+++ Listed records +++
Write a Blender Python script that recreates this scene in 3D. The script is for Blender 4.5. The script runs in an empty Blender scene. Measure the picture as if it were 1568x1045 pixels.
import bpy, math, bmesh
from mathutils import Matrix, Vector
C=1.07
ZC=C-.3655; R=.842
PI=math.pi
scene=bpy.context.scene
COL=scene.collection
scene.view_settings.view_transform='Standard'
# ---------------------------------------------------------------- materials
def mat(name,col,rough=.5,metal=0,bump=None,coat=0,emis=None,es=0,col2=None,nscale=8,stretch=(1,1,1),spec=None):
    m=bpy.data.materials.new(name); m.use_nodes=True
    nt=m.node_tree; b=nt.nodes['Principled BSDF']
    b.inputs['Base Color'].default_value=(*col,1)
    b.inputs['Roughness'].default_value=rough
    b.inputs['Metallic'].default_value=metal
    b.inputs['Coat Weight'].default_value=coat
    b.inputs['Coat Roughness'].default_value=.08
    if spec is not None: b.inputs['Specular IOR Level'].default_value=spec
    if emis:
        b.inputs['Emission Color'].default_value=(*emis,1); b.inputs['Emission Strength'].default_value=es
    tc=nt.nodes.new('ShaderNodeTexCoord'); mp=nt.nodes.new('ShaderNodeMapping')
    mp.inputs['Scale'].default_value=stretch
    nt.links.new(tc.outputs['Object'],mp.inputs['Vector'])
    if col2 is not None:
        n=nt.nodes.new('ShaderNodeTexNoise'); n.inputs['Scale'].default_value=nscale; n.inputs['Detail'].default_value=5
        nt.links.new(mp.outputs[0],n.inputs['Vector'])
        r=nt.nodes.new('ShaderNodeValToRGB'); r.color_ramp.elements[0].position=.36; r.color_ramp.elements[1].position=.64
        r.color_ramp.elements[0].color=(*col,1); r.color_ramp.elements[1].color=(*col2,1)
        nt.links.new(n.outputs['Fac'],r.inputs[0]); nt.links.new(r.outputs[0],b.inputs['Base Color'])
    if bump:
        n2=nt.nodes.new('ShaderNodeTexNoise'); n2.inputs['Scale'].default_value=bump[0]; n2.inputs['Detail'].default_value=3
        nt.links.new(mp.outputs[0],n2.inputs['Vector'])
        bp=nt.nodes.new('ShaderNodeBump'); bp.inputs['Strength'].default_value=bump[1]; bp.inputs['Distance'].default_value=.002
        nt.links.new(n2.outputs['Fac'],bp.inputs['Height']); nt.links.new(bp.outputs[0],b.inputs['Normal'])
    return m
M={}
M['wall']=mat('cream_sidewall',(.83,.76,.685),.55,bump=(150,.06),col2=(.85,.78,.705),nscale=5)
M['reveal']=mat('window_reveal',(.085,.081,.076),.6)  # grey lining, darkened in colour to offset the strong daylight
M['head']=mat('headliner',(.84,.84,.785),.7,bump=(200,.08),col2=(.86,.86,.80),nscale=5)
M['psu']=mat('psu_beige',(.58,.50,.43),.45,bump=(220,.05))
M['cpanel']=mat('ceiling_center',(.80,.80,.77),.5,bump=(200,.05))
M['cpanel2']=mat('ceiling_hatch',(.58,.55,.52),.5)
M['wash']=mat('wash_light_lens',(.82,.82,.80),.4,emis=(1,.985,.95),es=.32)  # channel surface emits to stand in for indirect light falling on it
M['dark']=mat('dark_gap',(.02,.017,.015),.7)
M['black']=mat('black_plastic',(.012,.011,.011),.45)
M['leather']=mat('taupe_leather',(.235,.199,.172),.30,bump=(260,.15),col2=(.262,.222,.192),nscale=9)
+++
+++ Listed records +++
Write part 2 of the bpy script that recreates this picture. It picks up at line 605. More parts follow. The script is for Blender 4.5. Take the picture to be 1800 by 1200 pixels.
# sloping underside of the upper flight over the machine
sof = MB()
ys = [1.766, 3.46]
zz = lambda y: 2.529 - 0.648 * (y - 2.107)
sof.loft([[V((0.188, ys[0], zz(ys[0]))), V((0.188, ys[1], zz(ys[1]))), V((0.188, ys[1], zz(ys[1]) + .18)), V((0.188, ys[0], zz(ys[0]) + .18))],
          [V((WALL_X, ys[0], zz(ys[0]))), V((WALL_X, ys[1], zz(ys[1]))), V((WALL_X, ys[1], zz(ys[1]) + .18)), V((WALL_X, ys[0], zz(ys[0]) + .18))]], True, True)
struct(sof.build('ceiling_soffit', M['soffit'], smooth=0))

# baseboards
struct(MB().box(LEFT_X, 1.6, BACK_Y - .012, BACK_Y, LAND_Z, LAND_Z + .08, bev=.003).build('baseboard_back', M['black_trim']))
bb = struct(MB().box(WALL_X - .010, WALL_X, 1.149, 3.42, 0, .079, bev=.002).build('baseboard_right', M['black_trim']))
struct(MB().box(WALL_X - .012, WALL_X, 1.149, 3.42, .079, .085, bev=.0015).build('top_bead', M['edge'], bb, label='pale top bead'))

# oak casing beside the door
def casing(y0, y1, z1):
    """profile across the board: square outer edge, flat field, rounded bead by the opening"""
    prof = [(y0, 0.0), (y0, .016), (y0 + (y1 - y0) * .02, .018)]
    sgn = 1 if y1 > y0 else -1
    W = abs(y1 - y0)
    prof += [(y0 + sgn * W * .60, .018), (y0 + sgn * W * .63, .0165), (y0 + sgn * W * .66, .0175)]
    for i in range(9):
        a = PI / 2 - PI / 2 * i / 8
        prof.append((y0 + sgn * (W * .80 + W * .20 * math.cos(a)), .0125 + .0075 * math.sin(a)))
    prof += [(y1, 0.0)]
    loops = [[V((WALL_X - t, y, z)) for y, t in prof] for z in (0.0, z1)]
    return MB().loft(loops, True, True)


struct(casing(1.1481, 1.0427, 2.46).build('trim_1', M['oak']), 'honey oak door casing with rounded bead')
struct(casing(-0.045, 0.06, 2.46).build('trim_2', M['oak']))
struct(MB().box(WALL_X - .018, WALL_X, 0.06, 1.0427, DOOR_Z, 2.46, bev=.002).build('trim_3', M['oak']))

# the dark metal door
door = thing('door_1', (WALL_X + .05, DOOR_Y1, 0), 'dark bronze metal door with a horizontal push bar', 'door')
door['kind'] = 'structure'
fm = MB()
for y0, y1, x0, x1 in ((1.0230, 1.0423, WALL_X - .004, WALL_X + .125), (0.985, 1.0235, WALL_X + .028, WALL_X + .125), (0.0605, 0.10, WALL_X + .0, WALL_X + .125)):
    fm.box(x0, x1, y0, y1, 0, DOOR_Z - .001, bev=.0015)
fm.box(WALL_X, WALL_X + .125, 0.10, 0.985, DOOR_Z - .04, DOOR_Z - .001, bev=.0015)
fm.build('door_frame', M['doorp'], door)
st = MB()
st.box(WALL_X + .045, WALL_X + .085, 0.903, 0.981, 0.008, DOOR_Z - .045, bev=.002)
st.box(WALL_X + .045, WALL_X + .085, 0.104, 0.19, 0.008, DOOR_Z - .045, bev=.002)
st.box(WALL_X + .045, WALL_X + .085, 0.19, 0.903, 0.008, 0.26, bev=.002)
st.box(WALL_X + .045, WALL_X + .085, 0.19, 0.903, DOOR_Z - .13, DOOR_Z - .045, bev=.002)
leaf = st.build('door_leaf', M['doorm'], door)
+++
## [Your goal]
Only the number is wanted: how many lines of the data contain the word "Blender"?

## [Completed task]
2